**Stated exercise**.
Go through the entries below and count the lines holding the word "picture". Reply with only the number, please.

**Material provided**.
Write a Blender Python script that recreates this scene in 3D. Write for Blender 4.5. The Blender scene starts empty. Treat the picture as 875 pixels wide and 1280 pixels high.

...

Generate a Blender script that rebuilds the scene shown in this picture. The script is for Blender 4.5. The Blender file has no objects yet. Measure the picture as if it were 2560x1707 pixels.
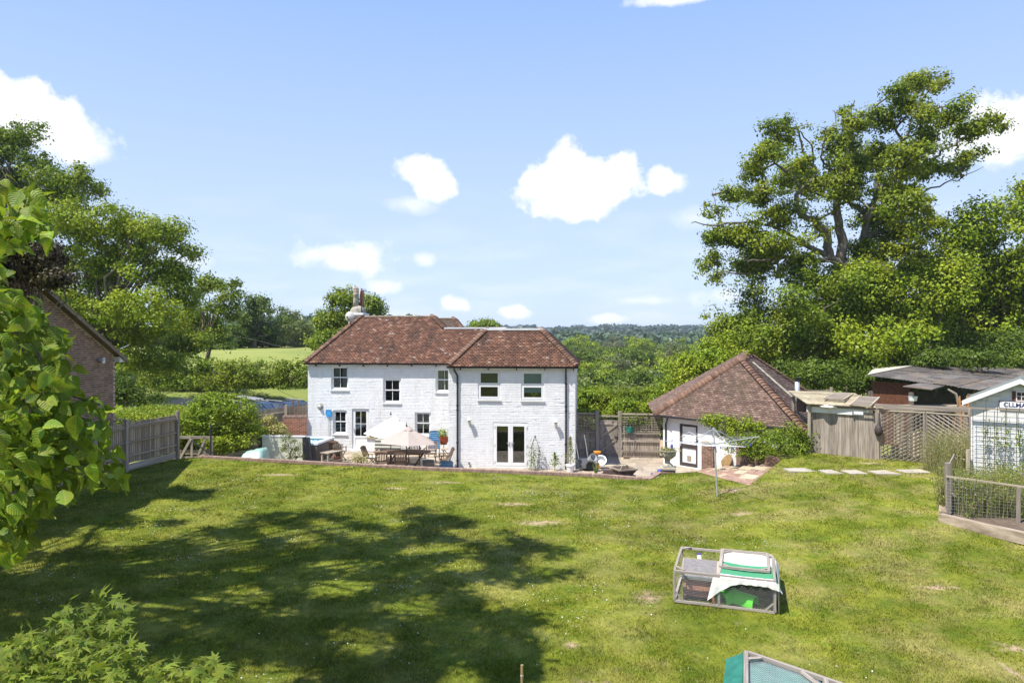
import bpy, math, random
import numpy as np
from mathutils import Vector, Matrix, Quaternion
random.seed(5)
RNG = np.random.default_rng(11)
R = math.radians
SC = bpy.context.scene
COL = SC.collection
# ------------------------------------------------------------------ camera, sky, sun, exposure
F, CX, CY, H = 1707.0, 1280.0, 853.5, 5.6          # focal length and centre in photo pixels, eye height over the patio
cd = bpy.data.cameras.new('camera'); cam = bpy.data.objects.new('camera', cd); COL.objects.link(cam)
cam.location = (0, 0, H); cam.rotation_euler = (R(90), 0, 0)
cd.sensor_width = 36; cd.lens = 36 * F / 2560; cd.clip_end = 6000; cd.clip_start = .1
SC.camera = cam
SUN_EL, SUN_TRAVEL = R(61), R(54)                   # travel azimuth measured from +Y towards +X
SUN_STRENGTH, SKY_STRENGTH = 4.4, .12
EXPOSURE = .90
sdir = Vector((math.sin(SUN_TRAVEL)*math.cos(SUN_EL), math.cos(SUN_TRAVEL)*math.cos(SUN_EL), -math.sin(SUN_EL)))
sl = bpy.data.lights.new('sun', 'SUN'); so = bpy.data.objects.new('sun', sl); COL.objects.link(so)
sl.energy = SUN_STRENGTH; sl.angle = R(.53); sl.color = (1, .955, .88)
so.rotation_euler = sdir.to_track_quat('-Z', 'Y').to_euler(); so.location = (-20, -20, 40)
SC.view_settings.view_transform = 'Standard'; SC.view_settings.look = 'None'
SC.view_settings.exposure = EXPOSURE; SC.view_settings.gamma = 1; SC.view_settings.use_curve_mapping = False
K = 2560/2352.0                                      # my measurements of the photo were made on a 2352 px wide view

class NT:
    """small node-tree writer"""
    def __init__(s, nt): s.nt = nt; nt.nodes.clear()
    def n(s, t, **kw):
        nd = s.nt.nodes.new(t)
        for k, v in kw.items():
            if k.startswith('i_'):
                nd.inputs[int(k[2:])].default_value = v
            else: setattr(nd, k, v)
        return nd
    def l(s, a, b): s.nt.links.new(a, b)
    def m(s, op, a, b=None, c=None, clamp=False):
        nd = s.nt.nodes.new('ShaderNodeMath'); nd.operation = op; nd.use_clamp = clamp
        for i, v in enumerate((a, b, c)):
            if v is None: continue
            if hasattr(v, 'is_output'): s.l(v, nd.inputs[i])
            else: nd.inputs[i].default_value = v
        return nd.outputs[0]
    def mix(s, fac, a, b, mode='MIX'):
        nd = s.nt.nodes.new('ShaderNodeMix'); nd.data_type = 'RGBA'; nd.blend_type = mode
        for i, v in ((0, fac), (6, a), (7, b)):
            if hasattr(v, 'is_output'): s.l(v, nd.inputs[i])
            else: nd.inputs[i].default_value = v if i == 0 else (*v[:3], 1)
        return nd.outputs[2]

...

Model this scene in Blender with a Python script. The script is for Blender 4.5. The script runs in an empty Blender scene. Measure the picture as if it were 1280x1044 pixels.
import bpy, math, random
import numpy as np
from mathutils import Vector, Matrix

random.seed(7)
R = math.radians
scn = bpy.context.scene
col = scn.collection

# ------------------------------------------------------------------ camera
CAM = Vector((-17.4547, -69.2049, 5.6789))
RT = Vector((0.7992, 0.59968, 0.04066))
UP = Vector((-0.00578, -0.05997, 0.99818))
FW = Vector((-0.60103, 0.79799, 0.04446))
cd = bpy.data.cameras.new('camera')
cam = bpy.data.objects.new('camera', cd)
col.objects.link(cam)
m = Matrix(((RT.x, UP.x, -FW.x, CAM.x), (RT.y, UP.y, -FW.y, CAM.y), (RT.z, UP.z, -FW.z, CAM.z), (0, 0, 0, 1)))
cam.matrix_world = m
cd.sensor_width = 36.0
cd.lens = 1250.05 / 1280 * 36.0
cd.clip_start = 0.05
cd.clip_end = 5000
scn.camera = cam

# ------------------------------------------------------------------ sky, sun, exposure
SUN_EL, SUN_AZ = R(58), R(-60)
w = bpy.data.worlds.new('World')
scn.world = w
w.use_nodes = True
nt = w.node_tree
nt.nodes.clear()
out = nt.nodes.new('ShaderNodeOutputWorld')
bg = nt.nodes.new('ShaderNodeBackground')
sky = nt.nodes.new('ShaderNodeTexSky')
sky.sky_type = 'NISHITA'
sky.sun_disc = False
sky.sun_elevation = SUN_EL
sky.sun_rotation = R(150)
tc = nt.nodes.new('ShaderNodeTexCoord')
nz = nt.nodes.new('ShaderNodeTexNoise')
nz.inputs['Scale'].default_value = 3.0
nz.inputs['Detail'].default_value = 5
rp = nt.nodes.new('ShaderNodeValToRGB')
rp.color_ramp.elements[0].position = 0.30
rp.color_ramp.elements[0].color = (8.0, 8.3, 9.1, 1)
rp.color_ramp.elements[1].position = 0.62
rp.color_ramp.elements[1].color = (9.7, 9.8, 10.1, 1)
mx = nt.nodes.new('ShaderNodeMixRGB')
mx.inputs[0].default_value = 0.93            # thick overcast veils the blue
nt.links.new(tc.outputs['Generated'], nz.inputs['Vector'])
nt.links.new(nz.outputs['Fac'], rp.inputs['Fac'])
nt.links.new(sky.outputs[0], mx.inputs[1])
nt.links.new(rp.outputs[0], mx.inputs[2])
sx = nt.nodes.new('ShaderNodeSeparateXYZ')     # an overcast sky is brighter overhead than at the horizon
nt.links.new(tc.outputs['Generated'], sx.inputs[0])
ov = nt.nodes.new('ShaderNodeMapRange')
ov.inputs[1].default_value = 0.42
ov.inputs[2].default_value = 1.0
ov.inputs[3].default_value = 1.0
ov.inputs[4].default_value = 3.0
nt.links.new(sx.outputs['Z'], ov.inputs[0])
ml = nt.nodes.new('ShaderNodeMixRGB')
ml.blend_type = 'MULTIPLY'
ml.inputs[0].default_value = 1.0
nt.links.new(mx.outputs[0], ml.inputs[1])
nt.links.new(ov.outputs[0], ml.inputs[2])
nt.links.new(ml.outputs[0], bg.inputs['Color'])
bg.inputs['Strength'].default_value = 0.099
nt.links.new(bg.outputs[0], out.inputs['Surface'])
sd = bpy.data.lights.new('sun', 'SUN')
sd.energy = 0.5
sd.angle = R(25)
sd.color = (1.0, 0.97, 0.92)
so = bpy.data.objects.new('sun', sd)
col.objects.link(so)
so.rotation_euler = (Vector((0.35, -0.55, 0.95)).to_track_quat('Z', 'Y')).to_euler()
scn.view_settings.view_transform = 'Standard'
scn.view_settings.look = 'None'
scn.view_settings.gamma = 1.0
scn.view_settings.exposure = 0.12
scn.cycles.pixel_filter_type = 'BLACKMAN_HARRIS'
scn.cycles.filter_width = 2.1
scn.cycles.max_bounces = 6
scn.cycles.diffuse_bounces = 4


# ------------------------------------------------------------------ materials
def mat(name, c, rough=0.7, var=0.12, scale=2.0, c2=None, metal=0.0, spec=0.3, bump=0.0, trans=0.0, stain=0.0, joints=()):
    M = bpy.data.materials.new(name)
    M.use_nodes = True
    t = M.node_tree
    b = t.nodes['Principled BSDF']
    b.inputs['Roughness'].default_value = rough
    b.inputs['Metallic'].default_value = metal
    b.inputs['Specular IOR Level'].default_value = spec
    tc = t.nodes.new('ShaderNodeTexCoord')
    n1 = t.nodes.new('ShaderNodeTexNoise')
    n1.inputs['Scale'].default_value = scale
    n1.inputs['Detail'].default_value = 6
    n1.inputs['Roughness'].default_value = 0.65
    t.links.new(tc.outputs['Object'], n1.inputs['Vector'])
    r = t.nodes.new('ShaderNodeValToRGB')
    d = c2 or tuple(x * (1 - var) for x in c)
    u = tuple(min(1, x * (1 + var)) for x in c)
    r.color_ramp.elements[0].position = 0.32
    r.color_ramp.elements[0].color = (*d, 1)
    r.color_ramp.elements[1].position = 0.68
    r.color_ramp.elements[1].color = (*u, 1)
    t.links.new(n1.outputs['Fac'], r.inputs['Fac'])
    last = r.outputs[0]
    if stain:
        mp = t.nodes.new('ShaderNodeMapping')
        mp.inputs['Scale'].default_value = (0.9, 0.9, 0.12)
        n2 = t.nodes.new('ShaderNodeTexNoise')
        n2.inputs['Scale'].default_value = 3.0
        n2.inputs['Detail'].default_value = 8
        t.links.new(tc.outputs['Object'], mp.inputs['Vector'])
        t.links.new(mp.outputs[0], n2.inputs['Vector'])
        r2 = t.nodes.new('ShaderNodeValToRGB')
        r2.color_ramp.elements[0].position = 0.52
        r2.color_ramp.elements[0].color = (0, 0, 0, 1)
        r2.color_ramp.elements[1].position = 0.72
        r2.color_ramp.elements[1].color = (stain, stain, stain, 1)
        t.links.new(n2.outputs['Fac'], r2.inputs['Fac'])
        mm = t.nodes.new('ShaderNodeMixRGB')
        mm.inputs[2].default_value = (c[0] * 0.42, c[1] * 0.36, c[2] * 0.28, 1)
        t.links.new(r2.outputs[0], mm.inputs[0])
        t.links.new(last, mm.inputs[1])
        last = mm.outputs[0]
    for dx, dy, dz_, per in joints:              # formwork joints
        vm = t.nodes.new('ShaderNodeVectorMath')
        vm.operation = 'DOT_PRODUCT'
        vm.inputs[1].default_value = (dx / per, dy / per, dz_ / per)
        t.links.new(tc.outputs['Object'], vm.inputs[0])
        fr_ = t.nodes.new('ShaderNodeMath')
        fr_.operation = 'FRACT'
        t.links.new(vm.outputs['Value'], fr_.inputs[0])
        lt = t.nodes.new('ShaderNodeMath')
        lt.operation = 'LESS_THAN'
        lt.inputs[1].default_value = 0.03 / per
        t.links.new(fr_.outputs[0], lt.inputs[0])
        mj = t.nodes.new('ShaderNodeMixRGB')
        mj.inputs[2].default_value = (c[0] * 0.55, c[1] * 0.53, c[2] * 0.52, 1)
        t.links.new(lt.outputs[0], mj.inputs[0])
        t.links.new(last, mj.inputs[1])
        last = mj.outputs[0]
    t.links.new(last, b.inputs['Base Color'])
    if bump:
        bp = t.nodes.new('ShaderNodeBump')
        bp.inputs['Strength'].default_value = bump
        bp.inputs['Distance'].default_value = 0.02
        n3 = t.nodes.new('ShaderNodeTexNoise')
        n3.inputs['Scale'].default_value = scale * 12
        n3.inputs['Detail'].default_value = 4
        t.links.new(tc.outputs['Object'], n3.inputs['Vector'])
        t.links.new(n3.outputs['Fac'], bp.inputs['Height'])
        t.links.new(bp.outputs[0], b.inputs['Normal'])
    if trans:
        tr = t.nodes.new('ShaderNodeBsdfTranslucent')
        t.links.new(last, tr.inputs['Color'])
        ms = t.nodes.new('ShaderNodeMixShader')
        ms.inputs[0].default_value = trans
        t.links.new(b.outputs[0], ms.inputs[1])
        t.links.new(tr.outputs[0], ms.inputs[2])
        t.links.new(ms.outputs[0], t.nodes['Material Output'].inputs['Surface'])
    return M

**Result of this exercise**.
3